Hybrid models use digital for one function, physical for the other. For traditional retailers that predate the introduction of e-commerce, “buy online, pick up in store” is a must-have — and yields the added benefit that customers who pick up their purchases at a retail location might make incremental purchases of other products when they visit.2
For direct-to-consumer retailers especially, showrooms such as Warby Parker’s stores and Bonobos’s Guideshops increase brand awareness and allow customers to inspect products or try them on before buying. They excel in serving first-time customers and those with more complex needs.3
The next wave of omnichannel retail is being led by innovators such as Los Angeles-based outdoor furniture brand Outer, which entered the market selling directly to consumers, without establishing physical stores. Outer’s cofounders, Jiake Liu and Terry Lin, saw an opportunity for disaggregated retail: Rather than creating traditional showrooms, they turned customers’ backyards into showrooms. Prospective customers visit the homes of existing customers to experience and engage with products and other customers offline. A key advantage of turning customers’ yards into showrooms is that other people in the neighborhood might be good sales prospects, given that they are likely to share sociodemographic characteristics.

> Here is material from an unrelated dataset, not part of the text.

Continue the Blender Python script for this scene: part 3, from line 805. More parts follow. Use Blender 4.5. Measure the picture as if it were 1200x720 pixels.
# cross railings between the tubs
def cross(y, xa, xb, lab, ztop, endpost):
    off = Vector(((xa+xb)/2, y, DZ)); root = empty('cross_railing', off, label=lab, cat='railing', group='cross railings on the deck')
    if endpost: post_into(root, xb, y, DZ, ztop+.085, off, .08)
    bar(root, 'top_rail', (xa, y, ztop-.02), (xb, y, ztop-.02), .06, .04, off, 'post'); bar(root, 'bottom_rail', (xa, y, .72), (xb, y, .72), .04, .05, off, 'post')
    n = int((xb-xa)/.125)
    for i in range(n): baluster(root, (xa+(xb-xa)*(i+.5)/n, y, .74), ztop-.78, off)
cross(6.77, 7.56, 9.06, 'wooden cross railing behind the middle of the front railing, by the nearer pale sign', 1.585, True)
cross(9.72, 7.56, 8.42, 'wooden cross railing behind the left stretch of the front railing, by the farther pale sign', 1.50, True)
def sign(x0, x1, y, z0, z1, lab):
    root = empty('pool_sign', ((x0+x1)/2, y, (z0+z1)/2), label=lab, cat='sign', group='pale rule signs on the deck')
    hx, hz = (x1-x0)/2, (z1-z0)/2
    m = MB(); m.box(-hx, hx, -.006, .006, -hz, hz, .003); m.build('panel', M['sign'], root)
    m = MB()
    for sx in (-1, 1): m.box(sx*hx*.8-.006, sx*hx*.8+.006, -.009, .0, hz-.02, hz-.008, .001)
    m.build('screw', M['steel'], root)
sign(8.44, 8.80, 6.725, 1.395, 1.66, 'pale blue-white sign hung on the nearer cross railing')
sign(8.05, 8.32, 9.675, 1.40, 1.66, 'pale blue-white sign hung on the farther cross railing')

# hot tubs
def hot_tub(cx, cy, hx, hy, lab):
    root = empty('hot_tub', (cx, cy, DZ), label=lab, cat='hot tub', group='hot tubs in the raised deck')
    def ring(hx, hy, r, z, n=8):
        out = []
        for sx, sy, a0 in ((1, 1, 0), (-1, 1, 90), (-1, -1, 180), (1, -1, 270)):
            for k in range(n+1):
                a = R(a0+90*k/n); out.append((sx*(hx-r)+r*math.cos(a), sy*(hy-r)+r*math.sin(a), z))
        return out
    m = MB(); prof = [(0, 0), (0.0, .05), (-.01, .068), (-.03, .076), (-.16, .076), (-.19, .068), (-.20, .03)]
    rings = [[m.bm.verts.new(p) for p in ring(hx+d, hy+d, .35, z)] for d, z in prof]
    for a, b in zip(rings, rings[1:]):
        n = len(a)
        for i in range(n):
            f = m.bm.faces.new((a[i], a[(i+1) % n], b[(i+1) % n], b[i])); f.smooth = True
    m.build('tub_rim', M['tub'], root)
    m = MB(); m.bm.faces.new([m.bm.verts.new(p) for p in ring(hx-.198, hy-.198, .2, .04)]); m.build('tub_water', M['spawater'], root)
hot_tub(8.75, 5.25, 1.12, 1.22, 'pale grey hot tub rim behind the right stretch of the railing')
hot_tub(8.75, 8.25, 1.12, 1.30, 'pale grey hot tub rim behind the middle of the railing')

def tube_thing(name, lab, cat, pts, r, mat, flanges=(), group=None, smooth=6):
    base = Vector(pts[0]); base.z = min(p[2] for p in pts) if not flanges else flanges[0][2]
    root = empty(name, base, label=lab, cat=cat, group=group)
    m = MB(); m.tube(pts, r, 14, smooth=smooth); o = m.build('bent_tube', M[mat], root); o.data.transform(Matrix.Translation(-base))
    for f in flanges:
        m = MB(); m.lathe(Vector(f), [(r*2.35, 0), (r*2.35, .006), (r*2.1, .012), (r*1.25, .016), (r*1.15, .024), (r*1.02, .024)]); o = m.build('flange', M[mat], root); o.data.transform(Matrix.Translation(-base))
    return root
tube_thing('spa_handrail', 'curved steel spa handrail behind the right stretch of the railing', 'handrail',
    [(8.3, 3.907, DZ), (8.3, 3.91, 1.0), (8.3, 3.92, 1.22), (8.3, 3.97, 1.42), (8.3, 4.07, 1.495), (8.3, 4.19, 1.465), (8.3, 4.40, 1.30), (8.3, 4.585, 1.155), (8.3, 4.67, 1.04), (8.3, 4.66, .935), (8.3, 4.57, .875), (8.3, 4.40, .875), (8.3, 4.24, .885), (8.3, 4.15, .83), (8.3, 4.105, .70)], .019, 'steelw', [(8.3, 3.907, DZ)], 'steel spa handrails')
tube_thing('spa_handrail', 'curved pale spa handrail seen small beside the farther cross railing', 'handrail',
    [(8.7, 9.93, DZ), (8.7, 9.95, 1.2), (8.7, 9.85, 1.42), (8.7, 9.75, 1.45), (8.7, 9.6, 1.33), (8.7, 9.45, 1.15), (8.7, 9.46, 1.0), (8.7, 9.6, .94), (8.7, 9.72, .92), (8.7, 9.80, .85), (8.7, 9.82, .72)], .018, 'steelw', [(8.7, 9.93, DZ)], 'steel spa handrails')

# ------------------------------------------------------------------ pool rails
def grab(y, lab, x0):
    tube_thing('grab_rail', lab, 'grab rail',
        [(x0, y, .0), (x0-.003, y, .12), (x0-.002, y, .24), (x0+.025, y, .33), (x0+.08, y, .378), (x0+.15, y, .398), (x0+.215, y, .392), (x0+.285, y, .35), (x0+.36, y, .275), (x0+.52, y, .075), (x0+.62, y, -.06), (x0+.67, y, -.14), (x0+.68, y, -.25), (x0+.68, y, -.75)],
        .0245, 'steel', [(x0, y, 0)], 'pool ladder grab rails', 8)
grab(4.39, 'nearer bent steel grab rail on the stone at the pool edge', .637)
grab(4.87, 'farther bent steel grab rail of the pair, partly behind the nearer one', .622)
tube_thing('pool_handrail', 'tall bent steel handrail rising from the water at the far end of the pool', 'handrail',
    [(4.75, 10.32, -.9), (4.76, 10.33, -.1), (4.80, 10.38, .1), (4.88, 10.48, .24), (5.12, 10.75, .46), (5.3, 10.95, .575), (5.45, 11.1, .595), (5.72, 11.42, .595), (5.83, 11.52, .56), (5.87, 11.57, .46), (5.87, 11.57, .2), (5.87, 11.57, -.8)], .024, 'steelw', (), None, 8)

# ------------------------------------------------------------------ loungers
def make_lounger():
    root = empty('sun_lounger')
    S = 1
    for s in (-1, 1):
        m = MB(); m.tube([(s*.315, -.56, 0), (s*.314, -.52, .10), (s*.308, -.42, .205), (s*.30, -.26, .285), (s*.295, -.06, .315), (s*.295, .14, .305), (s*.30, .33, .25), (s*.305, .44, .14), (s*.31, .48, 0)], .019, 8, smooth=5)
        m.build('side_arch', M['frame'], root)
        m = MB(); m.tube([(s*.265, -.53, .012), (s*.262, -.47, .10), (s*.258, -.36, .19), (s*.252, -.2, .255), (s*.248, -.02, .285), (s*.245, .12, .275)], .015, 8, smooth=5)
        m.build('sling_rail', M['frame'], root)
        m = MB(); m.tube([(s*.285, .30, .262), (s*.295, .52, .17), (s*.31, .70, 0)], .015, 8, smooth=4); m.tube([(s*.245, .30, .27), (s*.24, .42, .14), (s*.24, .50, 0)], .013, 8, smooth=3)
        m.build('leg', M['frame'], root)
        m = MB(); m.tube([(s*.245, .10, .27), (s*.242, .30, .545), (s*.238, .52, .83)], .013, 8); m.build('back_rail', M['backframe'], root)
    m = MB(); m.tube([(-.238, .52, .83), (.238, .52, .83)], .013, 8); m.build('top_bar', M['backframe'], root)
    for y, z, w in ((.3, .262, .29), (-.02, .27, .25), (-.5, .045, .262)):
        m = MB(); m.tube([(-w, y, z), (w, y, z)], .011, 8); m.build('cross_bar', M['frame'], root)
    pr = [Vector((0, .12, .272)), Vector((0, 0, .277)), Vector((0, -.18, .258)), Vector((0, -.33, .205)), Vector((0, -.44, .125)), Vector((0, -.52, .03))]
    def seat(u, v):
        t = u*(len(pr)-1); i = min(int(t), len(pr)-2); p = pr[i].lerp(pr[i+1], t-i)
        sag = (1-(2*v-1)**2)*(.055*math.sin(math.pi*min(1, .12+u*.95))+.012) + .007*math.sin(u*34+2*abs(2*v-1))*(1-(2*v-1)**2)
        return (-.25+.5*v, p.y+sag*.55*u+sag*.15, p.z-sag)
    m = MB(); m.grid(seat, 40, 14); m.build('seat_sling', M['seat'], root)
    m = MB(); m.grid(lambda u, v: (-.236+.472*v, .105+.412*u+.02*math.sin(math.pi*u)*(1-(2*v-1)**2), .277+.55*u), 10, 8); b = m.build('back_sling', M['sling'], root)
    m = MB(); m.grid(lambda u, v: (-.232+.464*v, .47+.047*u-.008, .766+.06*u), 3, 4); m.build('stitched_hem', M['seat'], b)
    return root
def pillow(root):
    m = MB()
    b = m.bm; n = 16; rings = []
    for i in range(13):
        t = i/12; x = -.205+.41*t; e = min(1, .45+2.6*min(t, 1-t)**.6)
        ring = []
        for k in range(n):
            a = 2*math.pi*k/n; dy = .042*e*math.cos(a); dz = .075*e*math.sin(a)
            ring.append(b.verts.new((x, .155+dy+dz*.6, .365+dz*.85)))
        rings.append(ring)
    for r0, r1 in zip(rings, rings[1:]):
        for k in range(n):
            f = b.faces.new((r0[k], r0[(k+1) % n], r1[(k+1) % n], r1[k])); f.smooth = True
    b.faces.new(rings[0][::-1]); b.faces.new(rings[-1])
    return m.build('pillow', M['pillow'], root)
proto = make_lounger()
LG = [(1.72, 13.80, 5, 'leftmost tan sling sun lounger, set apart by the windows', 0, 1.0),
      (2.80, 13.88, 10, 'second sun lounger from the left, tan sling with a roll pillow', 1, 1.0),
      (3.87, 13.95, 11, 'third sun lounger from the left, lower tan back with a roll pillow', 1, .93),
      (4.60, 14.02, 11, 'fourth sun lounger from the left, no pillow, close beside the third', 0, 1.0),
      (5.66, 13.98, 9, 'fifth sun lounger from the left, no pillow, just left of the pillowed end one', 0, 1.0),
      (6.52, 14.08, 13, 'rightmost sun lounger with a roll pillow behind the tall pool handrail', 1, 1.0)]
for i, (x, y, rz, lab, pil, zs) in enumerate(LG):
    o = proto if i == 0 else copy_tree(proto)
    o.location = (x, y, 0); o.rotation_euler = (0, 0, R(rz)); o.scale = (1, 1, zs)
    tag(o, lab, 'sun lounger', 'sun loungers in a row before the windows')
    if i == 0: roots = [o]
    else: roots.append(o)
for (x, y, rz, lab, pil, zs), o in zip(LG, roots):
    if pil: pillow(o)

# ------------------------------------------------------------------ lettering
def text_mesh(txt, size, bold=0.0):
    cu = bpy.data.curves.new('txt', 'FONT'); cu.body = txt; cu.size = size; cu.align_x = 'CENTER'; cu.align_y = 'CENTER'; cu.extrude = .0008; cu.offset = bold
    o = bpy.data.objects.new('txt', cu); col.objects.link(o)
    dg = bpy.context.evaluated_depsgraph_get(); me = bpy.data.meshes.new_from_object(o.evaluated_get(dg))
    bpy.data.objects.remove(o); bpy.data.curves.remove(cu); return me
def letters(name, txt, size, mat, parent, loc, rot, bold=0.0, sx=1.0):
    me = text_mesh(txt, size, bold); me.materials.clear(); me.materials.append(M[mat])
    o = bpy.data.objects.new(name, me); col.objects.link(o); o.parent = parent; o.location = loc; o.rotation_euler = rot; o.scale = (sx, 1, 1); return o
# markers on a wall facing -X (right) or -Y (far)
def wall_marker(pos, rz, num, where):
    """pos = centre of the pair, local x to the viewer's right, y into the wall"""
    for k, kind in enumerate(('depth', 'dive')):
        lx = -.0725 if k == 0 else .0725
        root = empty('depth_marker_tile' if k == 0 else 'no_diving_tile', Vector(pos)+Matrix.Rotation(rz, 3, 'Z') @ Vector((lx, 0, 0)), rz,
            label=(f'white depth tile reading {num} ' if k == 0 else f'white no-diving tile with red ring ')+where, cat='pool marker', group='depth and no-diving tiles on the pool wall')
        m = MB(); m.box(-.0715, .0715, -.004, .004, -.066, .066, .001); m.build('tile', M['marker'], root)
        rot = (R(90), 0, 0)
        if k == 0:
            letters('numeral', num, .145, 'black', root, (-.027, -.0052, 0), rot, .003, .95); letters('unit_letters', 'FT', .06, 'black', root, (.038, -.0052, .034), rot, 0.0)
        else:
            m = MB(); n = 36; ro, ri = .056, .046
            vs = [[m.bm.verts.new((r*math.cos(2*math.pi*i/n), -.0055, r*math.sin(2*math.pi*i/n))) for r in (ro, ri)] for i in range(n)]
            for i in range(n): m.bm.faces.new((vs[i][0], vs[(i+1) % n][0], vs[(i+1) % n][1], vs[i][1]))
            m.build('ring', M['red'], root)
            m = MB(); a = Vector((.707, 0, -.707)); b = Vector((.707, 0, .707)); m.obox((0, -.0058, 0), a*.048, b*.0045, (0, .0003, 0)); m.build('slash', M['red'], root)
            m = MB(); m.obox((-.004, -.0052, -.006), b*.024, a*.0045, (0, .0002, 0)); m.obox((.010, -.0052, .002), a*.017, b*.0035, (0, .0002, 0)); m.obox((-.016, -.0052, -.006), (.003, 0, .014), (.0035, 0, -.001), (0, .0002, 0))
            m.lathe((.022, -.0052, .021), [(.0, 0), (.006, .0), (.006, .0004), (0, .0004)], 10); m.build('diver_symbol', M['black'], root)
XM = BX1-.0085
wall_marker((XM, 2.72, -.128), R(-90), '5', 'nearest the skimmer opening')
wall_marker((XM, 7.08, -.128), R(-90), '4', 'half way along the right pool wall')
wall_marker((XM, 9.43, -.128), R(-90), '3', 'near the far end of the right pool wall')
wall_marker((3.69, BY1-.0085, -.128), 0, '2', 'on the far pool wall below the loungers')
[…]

This disaggregated approach to retailing can also serve as a model for a stand-alone business. For example, the venture-backed platform Minoan enables the owners of short-term lodging spaces (such as hotels and Airbnb rentals) to purchase from specific brands, furnish their guest quarters with those brands’ products, and then invite guests to buy those goods while staying at the property.4 Minoan cofounder Marc Hostovsky had a lightbulb moment while staying at an Airbnb, where he admired the comfortable bed, kitchen knives, and other furnishings.5 It occurred to Marc and Minoan cofounder Shobhit Khandelwal that experiencing new products organically, in nonstore environments, was compelling. An alumnus of Walmart.com and Jet.com, Hostovsky told us that “the best product experiences don’t happen on screens.”
We are also tracking the emergence of everywhere storage, as we described above. Wareclouds, a venture-backed urban logistics startup based in Chile that disaggregates retail for brands by using residential locations to store inventory, aims to launch in the U.S. next year.6 This approach would allow brands to bypass traditional warehouses and tap into homeowners’ unused space. The tactic might save costs compared with using traditional warehouse space, allow brands to adapt capacity based on demand fluctuations, and place inventory closer to more customers. The latter enables faster delivery by local drivers, in turn potentially enhancing customer experience and saving brands money by avoiding warehousing expenses.
While it’s still early days for the everywhere store and everywhere storage, retailers should begin to explore the possibilities afforded by these strategies and consider the attendant challenges. How will brands ensure that native spaces present their products as intended? How will a distributed storage system manage inventory across dozens of individual homes? Retailers and brands might choose to partner with specialist businesses such as Minoan and Wareclouds, delegating some elements of execution.
Retailers must also bear in mind that meeting customers where they are in nontraditional spaces carries some risk: It’s important that customers don’t perceive those initiatives as intrusive, and it remains to be seen whether they’ll be accepted on a wide scale. If brands can do it right, some of the greatest in-person retail innovations will require no stores at all.